◆ Instructions to follow
Make an exact copy of the data below, leaving out every picture.
— Begin —
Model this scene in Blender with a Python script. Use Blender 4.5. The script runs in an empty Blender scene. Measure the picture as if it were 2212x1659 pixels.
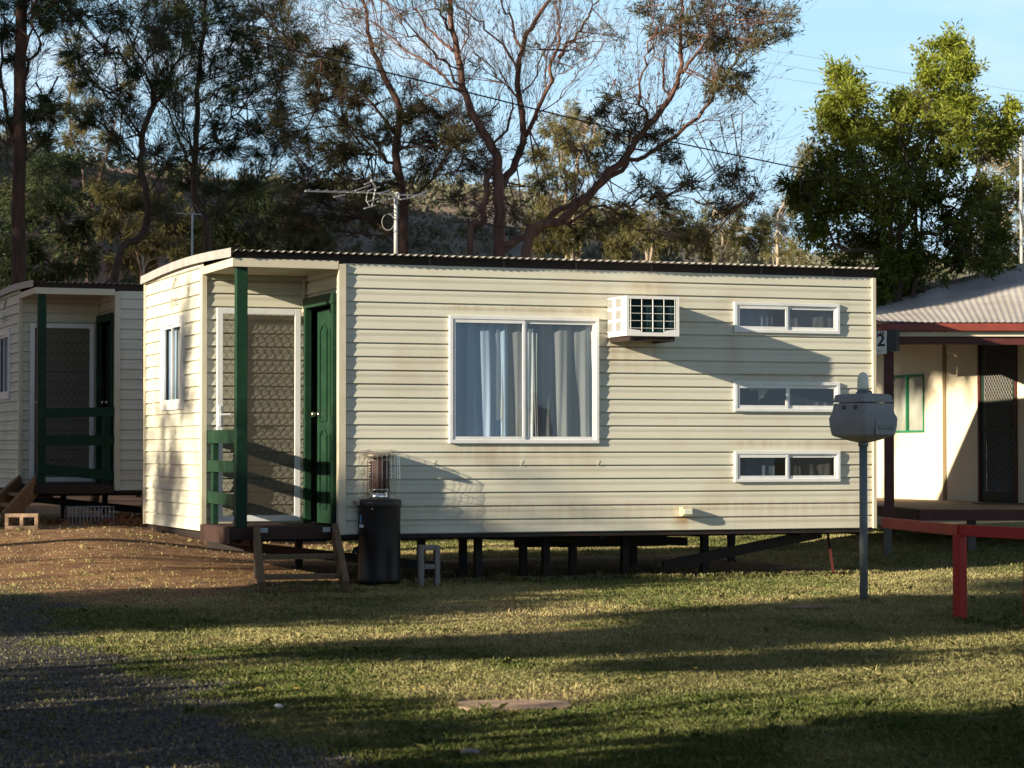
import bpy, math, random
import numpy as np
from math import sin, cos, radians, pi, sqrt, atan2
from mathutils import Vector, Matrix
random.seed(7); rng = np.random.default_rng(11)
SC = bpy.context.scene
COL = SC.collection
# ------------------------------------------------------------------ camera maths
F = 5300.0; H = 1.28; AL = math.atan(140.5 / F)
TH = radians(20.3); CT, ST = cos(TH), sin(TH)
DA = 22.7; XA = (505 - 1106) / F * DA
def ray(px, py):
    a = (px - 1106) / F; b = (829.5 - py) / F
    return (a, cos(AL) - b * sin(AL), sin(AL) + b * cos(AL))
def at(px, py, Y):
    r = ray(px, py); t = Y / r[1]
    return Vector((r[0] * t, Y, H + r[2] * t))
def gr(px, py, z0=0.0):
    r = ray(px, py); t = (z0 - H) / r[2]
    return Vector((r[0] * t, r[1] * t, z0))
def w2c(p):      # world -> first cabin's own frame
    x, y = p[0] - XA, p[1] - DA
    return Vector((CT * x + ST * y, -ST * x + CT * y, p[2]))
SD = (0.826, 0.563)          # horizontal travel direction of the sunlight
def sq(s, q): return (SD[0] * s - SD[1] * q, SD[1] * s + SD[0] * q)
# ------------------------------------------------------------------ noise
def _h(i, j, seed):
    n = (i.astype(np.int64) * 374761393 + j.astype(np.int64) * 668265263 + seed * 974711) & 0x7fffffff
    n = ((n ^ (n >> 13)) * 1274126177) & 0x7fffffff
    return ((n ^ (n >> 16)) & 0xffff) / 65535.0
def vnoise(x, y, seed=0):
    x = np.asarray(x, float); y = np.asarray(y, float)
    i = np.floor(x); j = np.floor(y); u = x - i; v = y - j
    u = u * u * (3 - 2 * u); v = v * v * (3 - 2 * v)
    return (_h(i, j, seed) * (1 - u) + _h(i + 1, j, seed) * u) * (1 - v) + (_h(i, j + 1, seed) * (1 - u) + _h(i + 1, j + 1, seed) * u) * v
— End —
◆ Solved exercise
Model this scene in Blender with a Python script. Use Blender 4.5. The script runs in an empty Blender scene. Measure the picture as if it were 2212x1659 pixels.
import bpy, math, random
import numpy as np
from math import sin, cos, radians, pi, sqrt, atan2
from mathutils import Vector, Matrix
random.seed(7); rng = np.random.default_rng(11)
SC = bpy.context.scene
COL = SC.collection
# ------------------------------------------------------------------ camera maths
F = 5300.0; H = 1.28; AL = math.atan(140.5 / F)
TH = radians(20.3); CT, ST = cos(TH), sin(TH)
DA = 22.7; XA = (505 - 1106) / F * DA
def ray(px, py):
    a = (px - 1106) / F; b = (829.5 - py) / F
    return (a, cos(AL) - b * sin(AL), sin(AL) + b * cos(AL))
def at(px, py, Y):
    r = ray(px, py); t = Y / r[1]
    return Vector((r[0] * t, Y, H + r[2] * t))
def gr(px, py, z0=0.0):
    r = ray(px, py); t = (z0 - H) / r[2]
    return Vector((r[0] * t, r[1] * t, z0))
def w2c(p):      # world -> first cabin's own frame
    x, y = p[0] - XA, p[1] - DA
    return Vector((CT * x + ST * y, -ST * x + CT * y, p[2]))
SD = (0.826, 0.563)          # horizontal travel direction of the sunlight
def sq(s, q): return (SD[0] * s - SD[1] * q, SD[1] * s + SD[0] * q)
# ------------------------------------------------------------------ noise
def _h(i, j, seed):
    n = (i.astype(np.int64) * 374761393 + j.astype(np.int64) * 668265263 + seed * 974711) & 0x7fffffff
    n = ((n ^ (n >> 13)) * 1274126177) & 0x7fffffff
    return ((n ^ (n >> 16)) & 0xffff) / 65535.0
def vnoise(x, y, seed=0):
    x = np.asarray(x, float); y = np.asarray(y, float)
    i = np.floor(x); j = np.floor(y); u = x - i; v = y - j
    u = u * u * (3 - 2 * u); v = v * v * (3 - 2 * v)
    return (_h(i, j, seed) * (1 - u) + _h(i + 1, j, seed) * u) * (1 - v) + (_h(i, j + 1, seed) * (1 - u) + _h(i + 1, j + 1, seed) * u) * v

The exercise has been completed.